Philip William Howard v John Philip Howard-Lawson (2012)

Summary

The court interpreted a names and arms clause in a will which required an heir, within one year of becoming entitled, to apply for and endeavour to obtain the Royal Licence or take such other steps to authorise the use and bearing of the name and arms concerned. It determined that if an application for a Royal Licence was made, but not granted within a year, there was no independent obligation to take up the name before the Royal Licence was granted.

Facts

The appellant (H) appealed against a decision ((2011) EWHC 63 (Ch), (2011) WTLR 397) that the respondent, his father (L), had not incurred a forfeiture under a name and arms clause in the will of the testator (T) who was respectively their great-grandfather and grandfather. The names and arms clause declared that the heir to specified estates devised by T's will had to use the Howard name and bear the Howard coat of arms within one year of becoming entitled. It contained a forfeiture provision under which an heir was required, within the year, to "apply for and endeavour to obtain the Royal Licence or take such other steps as might be requisite to authorise the user and bearing of the said surname and arms". L's father had been deemed to have forfeited his entitlement on January 5, 1961. L had applied to the College of Arms for permission to adopt the Howard name and arms and the Home Office gave him permission to proceed in November 1961, but his petition was not lodged until after the expiry of one year following the forfeiture of his father's interest. The Royal Licence was subsequently issued and authorised L to take up both the Howard name and arms, which he did. The judge below held that L had not forfeited his entitlement because the heir had to have authority to use and bear the Howard arms and was not obliged to take up arms before having that authority. He found that the names and arms clause appeared to treat the obligations to use the Howard name and arms as a single entity. The issue was whether the obligation to take and use the Howard name was an independent obligation which the heir had to comply with within the year of his estate vesting if he had applied for, but not obtained, a Royal Licence within that period.

Held

The obligation to take and use the Howard name was not an independent obligation when the heir decided to seek a Royal Licence to take both the arms and the name. It was clear from Halsbury's Laws, Vol.35, para.974 that a Royal Licence was invariably granted when permission to take the arms of another family was sought for the purposes of a names and arms clause containing a forfeiture provision.
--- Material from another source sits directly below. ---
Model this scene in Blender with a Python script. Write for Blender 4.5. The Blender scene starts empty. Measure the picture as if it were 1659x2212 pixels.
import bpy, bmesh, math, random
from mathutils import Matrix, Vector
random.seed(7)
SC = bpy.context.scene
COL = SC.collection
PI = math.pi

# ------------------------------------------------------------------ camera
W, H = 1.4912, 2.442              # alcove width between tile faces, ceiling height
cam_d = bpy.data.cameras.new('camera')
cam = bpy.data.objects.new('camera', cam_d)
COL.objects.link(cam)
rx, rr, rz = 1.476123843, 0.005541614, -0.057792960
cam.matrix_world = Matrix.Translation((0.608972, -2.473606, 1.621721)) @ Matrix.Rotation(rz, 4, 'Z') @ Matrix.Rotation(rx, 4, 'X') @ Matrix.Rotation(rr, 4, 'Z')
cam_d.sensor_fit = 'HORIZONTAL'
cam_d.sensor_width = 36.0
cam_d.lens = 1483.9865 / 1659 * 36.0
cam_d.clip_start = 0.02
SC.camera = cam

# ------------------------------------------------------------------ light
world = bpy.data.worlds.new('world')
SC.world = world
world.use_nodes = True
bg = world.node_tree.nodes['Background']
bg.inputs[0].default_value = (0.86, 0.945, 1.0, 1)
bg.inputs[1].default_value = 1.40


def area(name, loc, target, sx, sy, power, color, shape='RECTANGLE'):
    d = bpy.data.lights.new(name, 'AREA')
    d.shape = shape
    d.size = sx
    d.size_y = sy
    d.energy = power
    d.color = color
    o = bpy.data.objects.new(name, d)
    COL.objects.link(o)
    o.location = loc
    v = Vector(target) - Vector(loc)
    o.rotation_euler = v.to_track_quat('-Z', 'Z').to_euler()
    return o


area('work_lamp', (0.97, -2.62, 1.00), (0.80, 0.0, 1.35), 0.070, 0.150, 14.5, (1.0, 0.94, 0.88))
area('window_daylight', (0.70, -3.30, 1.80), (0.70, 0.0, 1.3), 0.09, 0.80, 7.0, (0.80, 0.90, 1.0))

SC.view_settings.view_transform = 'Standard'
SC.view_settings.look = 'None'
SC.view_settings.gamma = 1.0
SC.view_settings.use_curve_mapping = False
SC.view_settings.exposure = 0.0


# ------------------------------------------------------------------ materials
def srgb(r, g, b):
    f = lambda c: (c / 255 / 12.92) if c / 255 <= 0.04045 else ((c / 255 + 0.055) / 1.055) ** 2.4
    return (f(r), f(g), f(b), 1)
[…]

The use of the word "or" in the forfeiture clause achieved the result that forfeiture would follow if there had been a failure either to adopt the Howard name and arms or to apply for and to endeavour to obtain a Royal Licence within a year. On the ordinary, straightforward reading of the forfeiture provision, it did not apply if, as in the instant case, the heir had applied for a Royal Licence within the year and endeavoured thereafter to obtain it. Moreover, the obligation to endeavour to obtain the Royal Licence did not arise until the application had been made: if T had wished the application to be made as quickly as possible after the vesting of the estate, he would have used words to that effect. An intention on the part of T to require steps to be taken as soon as possible after vesting should not be assumed without an indication that that was what he intended. The word "apply" clearly bore a looser meaning than "present the petition", which had not been used (see paras 14, 25-27 of judgment). It was inherently improbable that T would have been concerned to have the heir take up and use the Howard name as soon as possible, given the antiquity of the name. On that basis, if an application for a Royal Licence was made, but not granted within a year, there was no obligation to take up the name and no refusal or neglect to do so for the purposes of the forfeiture provision (para.28).